Relaxing before the recording in a dressing-room at the Almeida in a rather loud red sweat-shirt, Lyttelton, an Old Etonian and former Guardsman, is a masterpiece of very British, self-deprecating charm. Catching sight of a clothes-rail of white coats in the corner as we enter, he says, quick as a flash: "they've already supplied the white coats to take us away in". For all that, he protests, "I'm not a comic. I'm a trumpet-player who's found himself in an extraordinary situation from which it is very difficult to extricate himself, hard as he tries."

Angus Deayton, Clive Anderson and Nick Hancock can teach him nothing about being a sardonic "anti-host". Lyttelton was doing it while they were still in satirical (and literal) short trousers. He patented the art of seeming uninterested in the proceedings he is supposed to be running. "Did somebody win?", he'll ask wearily at the end of the impossibly arcane Mornington Cresent game. And he'll introduce a music round with the words: "something guaranteed to have all music-lovers glued to the off-switch".

Again, Lyttelton plays down his role, preferring to deflect the glory onto the three regular panellists Barry Cryer, Graeme Garden and Tim Brooke- Taylor. (This is, after all, a man so modest that he reportedly turned down the offer of a knighthood.) "Driving to record the pilot for the show in 1972, I thought to myself, `what the hell am I doing? I've got a perfectly good career already. I'll just sound ridiculous trying to match the comics.' I've tried to have that in the back of my mind ever since. `What am I doing here?' It gives me an image of being detached. The biggest compliment I got was when a reviewer called me a `comatose presenter'. I thought, `I'm getting it across'."

But just what is it about this show that sends its fans so crazy? There was a near-riot when 30 people couldn't get into a recording in genteel Cheltenham, of all places, and the police were called to quell unrest among Clue-ites barred entry to an already full Paris Studios in London. Naismith observes that "there's an element of the Rocky Horror Show about it".

"The whole thing's a mystery to me - as it has been for twenty-five years," Lyttelton shrugs. "It may be there's a certain irreverence about it. It's also the sort of show that depends on the audience being in on it.
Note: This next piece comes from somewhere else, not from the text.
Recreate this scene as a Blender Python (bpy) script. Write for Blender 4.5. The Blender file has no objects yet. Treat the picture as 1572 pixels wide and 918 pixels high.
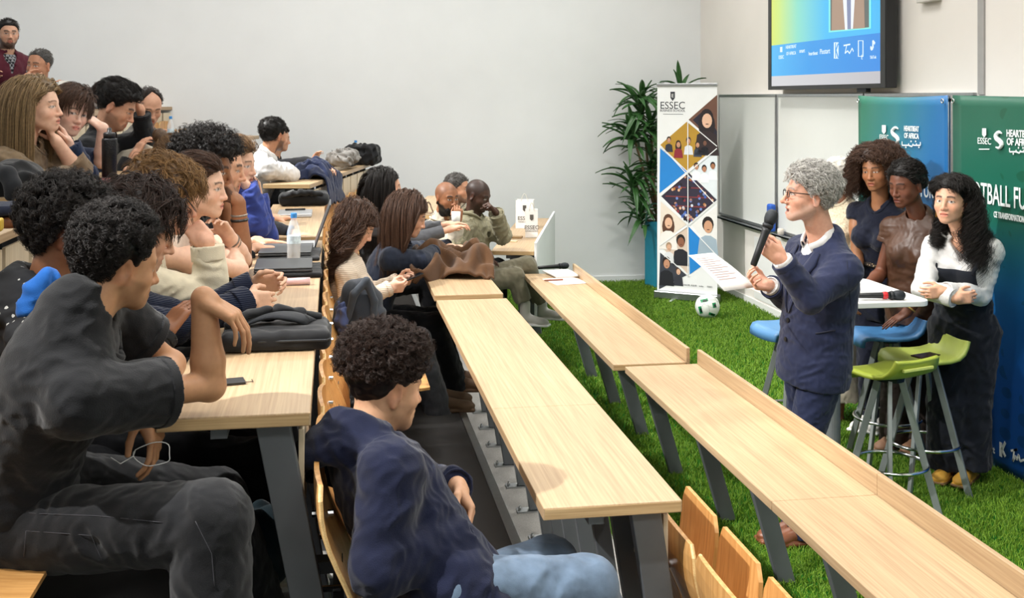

Now we get a huge cheer every time I announce Mornington Cresent." Lyttelton has found the popularity of the show has spilt into his "proper" job as a jazz trumpeter. "I hesitate to use the word `cult', but there has been a spin-off as far as my music gigs are concerned. Noticeably more young people are now coming to them. They come up to me and make jokes about Samantha [his fictitious assistant] and Mrs Trellis from north Wales [a frequent, invented correspondent on I'm Sorry I Haven't a Clue]."

He sees some cross-pollination between his work in comedy and jazz. "I've learnt a lot about timing from doing this show," he reckons, "but the closest connection is that there's an ad lib element in both. There's something about both hats I wear which calls for an attitude of `what the hell, it's not the end of the world'. In jazz, if the audience gets the idea that you're putting formality before spirit, they get very suspicious. So I already had that attitude."

At the age of 76, Lyttelton still bubbles with enthusiasm for his work. "What a way to earn your living," he sighs with contentment, "to listen to four of the wittiest people in the land for two hours."

He cannot foresee a day when he'll want to give it up. "There may be a time when my ad lib responses come at four o'clock the following day," he muses. "But for now my age gives Barry the opportunity to say things like `nurse, the screens,' and `we're going for a walk later'. That's part of the charm of the show."

It is indeed. It is to the eternal shame of certain hotshot commissioning editors that they rejected the idea of a TV version of I'm Sorry I Haven't a Clue because, in Lyttelton's words, "they thought we were a bit old".

`I'm Sorry I Haven't a Clue' is broadcast on Radio 4 at 12.25pm on Saturdays and repeated at 6.30pm on Mondays.